- #36
dm4b
- 363
- 4
yenchin said:I agree. I supposed what I meant was that *if* there is an alternate theory of gravity that reproduces all physics as GR does despite using different mathematical structures, and *when* there is no experiments that can distinguish between the two so that the two are completely equivalent [TEGR might or might not do this, I am not an expert, but hypothetically speaking we can suppose such thing to be possible], then we will quite lost to distinguish whether spacetime curvature is real or not. We can only distinguish something based on reality if we have observation or experiments to do so. In the absence of that, I don't know how.
Hi yenchin,
That is my pretty much my line of thinking on this too. We'd end up in the same boat that QM is in, which has an almost ridiculous amount of interpretations.
I guess I have the Casimir Force in mind too. Lots of folks used to like to think it showed the vacuum energy was real, that is, until it was explained also in terms of the Van Der Walls forces.

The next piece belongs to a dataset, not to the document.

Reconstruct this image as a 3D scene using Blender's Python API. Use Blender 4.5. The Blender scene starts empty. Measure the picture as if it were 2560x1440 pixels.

The question is would LIGO results have another interpretation, as well. In addition, if LIGO is only able to produce results based on one leg physically contracting/stretching and GWs aren't truly "ripples" in spacetime, will LIGO even succeed in detecting GWs. I'm sure all of this has already been thought of. It would just be interesting to hear more, because I think it could be enlightening on whether or not spacetime curvature has any reality to it.